-- START --

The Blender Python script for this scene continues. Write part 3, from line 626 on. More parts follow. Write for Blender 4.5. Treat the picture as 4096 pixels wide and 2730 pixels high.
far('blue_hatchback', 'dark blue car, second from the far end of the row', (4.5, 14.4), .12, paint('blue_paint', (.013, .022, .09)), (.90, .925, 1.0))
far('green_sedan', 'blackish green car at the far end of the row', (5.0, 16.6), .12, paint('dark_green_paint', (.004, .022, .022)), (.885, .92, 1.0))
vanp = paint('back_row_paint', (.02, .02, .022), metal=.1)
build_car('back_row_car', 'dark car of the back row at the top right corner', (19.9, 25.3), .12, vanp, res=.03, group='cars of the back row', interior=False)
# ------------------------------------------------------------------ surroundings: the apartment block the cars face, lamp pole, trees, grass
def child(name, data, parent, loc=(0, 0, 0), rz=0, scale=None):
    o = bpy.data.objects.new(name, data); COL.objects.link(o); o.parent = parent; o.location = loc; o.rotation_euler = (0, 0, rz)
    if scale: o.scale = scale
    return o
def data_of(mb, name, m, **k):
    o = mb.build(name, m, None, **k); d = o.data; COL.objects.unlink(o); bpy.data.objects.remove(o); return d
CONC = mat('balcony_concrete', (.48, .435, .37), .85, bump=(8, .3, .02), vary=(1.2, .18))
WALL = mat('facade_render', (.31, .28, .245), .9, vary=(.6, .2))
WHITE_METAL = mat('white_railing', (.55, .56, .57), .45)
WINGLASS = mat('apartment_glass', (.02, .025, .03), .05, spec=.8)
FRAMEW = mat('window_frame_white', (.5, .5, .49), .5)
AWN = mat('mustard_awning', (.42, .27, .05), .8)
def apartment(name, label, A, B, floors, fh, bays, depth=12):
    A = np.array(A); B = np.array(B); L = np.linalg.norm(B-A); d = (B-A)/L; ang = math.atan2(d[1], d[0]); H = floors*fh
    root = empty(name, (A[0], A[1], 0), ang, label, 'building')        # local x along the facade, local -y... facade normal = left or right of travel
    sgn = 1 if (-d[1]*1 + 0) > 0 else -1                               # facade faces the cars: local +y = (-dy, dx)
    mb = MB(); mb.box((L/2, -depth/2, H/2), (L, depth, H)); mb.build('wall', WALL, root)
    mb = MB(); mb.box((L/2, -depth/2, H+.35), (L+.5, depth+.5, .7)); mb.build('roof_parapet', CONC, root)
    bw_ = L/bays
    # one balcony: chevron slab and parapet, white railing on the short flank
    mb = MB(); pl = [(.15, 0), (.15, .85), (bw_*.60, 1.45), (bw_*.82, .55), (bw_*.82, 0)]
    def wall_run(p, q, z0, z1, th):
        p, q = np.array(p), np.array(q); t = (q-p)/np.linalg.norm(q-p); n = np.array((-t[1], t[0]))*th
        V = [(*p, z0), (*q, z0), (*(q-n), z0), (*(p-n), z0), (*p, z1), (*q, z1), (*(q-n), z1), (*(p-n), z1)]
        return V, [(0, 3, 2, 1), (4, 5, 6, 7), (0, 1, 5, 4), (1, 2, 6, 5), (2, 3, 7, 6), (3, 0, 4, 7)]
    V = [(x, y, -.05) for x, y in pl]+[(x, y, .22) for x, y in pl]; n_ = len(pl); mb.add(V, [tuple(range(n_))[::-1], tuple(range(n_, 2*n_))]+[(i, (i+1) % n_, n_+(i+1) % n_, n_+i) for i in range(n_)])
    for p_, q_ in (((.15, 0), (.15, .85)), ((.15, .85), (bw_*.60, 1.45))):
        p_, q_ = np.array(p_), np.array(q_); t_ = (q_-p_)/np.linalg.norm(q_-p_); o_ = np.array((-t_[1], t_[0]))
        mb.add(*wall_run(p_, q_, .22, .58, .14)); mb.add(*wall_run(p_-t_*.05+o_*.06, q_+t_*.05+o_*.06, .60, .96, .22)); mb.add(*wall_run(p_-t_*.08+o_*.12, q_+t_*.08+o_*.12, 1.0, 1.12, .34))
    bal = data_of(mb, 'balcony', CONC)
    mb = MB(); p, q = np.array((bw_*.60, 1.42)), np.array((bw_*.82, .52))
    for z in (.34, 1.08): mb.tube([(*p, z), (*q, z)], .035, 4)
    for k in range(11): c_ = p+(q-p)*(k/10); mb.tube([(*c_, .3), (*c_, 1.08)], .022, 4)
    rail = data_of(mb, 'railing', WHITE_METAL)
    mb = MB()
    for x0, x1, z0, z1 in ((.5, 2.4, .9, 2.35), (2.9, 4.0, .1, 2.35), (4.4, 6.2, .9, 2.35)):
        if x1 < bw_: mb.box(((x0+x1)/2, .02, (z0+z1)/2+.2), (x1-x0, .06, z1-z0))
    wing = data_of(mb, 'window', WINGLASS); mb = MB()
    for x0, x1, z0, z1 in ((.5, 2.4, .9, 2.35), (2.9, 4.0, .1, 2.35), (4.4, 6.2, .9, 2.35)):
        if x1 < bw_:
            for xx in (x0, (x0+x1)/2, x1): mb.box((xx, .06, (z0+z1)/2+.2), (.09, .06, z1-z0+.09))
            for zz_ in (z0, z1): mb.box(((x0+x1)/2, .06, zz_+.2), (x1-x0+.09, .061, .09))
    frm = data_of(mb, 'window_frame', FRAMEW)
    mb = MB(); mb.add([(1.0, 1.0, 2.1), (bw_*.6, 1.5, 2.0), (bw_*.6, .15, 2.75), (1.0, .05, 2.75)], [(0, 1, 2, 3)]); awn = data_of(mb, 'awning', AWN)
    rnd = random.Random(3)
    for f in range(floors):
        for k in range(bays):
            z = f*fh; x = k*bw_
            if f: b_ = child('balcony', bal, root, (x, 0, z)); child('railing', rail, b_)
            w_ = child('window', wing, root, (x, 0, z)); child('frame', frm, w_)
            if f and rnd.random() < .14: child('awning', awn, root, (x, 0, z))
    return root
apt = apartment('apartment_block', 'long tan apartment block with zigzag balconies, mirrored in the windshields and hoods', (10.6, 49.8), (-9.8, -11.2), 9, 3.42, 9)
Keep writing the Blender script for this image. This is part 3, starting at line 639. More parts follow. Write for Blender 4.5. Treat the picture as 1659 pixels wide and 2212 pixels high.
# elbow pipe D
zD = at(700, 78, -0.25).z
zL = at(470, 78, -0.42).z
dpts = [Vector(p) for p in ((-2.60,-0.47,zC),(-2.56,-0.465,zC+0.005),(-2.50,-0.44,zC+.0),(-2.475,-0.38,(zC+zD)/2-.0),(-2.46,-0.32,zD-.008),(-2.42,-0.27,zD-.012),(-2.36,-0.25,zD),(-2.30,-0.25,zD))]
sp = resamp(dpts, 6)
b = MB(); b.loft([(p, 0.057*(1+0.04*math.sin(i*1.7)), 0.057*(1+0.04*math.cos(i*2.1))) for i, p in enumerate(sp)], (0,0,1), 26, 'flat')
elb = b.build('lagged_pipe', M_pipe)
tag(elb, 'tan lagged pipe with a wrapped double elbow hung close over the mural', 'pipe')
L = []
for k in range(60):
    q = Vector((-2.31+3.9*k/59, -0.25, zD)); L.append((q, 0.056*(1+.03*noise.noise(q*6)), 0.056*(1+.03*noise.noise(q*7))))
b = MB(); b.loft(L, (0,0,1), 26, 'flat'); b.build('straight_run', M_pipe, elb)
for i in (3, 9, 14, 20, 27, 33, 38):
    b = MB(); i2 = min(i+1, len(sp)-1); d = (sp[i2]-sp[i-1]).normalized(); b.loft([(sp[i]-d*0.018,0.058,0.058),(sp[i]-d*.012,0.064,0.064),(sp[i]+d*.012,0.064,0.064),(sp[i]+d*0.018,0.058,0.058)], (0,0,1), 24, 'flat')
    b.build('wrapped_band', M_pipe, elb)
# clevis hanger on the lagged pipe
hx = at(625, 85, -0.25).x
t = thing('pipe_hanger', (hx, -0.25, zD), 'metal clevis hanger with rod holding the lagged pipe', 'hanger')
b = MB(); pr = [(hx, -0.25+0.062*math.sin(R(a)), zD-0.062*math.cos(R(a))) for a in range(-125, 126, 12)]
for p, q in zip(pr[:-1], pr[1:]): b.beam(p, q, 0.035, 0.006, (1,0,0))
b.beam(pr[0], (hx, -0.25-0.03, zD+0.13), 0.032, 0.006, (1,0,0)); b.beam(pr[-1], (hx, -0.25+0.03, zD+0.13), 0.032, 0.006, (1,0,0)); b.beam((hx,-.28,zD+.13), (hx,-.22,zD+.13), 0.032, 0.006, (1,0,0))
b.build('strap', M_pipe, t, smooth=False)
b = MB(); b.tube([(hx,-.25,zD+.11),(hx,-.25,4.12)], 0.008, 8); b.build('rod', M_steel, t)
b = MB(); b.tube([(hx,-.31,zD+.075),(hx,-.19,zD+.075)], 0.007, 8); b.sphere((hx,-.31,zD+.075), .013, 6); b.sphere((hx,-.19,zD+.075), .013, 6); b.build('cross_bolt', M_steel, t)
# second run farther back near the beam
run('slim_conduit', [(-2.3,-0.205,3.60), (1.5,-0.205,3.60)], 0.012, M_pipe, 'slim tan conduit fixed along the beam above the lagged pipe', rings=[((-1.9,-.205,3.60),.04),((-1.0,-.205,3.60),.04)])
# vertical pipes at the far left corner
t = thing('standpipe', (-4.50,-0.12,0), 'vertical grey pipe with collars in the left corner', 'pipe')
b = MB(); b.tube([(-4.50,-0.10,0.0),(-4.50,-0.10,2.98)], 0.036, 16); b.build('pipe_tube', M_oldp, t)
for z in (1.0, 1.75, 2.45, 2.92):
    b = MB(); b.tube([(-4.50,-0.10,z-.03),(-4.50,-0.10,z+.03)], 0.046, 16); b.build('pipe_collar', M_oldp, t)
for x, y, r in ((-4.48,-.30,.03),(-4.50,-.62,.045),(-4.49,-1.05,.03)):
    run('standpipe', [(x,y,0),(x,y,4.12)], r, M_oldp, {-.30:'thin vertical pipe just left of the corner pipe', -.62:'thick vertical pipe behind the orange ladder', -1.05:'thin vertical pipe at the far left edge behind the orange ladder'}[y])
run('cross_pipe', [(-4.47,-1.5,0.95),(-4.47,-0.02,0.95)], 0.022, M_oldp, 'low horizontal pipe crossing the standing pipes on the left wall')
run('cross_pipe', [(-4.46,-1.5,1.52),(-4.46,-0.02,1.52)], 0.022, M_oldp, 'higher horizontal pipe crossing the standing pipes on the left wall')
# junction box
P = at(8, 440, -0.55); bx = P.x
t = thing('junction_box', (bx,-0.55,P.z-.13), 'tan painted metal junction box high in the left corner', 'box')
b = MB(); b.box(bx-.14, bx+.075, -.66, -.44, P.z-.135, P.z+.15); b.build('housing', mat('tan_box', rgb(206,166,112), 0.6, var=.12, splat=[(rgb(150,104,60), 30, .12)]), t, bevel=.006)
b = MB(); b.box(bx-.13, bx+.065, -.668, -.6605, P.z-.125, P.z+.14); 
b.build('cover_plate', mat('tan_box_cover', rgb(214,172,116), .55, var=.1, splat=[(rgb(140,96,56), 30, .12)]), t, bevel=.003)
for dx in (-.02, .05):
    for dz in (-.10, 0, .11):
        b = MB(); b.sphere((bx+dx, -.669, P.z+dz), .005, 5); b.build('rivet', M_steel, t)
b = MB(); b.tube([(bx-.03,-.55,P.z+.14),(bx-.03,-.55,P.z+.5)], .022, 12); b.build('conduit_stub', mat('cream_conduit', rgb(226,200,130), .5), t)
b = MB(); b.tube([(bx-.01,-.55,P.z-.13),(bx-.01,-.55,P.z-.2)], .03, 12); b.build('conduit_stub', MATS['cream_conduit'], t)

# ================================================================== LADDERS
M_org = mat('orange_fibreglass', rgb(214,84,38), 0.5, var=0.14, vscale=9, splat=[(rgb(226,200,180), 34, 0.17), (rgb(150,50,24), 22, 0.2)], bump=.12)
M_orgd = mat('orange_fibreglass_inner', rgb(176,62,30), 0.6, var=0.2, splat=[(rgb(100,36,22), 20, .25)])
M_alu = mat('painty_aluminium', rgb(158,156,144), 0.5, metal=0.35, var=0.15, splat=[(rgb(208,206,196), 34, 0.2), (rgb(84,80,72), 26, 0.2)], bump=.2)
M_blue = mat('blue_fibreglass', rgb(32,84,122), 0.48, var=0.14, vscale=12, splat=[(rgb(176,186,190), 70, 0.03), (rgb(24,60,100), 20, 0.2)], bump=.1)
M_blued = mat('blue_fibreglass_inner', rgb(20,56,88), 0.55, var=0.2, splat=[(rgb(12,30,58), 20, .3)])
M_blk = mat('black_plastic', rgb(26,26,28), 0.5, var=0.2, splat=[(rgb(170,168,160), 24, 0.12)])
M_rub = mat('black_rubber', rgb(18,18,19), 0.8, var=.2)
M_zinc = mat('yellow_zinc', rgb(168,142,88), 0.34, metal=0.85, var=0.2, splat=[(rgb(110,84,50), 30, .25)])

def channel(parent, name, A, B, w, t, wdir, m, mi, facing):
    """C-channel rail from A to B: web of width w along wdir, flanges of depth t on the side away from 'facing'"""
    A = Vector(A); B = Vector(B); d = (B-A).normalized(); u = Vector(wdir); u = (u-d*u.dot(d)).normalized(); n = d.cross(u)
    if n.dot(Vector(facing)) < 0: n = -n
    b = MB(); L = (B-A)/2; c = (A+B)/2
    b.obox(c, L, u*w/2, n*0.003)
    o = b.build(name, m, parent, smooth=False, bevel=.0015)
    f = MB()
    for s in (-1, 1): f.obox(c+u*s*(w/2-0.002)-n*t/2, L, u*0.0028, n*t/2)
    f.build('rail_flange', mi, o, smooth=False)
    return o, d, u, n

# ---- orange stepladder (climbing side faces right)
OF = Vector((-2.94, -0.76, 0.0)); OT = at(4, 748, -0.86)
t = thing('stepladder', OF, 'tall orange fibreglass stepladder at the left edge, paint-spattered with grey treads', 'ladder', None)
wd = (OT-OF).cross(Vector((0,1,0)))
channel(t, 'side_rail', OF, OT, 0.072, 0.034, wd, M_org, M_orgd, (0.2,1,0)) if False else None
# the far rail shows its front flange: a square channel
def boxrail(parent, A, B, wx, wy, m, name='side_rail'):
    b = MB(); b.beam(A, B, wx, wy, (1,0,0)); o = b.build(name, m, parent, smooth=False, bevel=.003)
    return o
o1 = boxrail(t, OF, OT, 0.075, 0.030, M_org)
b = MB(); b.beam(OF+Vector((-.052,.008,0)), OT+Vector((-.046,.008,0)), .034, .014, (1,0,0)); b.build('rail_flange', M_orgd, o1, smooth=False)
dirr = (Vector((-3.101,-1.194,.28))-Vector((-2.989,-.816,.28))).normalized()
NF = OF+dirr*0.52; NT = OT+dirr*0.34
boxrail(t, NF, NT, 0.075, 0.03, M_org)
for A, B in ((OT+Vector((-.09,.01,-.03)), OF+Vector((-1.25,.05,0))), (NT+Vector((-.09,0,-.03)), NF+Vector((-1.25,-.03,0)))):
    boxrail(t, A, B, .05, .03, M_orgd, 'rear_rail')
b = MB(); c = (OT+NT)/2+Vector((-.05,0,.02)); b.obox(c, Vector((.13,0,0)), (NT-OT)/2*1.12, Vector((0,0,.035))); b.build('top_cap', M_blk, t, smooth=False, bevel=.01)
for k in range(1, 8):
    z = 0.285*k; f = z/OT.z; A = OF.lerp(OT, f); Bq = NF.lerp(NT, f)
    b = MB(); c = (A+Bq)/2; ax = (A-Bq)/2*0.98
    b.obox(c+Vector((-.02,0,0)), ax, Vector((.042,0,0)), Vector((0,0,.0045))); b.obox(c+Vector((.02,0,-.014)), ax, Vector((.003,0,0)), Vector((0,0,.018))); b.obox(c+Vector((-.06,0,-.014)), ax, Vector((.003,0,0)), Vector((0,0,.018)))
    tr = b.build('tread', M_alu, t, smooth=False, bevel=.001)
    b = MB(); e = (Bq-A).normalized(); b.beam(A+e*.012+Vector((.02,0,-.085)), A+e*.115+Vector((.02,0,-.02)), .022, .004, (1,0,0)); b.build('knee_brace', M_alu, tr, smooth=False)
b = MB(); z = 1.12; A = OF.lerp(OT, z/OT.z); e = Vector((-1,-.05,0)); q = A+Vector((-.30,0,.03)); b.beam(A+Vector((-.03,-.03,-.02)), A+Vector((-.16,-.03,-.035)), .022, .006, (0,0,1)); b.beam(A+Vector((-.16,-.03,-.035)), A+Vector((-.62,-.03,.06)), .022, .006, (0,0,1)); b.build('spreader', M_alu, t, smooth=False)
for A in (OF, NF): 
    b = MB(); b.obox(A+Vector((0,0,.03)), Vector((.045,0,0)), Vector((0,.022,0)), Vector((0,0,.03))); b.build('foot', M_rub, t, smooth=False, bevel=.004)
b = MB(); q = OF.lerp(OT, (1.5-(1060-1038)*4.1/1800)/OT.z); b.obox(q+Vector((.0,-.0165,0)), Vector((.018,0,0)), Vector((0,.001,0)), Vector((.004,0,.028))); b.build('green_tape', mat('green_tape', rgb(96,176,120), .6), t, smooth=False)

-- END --

▶ Short problem
Your task is to reproduce exactly the lines beginning at the line containing "splat=[(rgb(12,30,58), 20, .3)])" and ending at the line containing "splat=[(rgb(110,84,50), 30, .25)])", inclusive.

▶ Output below
M_blued = mat('blue_fibreglass_inner', rgb(20,56,88), 0.55, var=0.2, splat=[(rgb(12,30,58), 20, .3)])
M_blk = mat('black_plastic', rgb(26,26,28), 0.5, var=0.2, splat=[(rgb(170,168,160), 24, 0.12)])
M_rub = mat('black_rubber', rgb(18,18,19), 0.8, var=.2)
M_zinc = mat('yellow_zinc', rgb(168,142,88), 0.34, metal=0.85, var=0.2, splat=[(rgb(110,84,50), 30, .25)])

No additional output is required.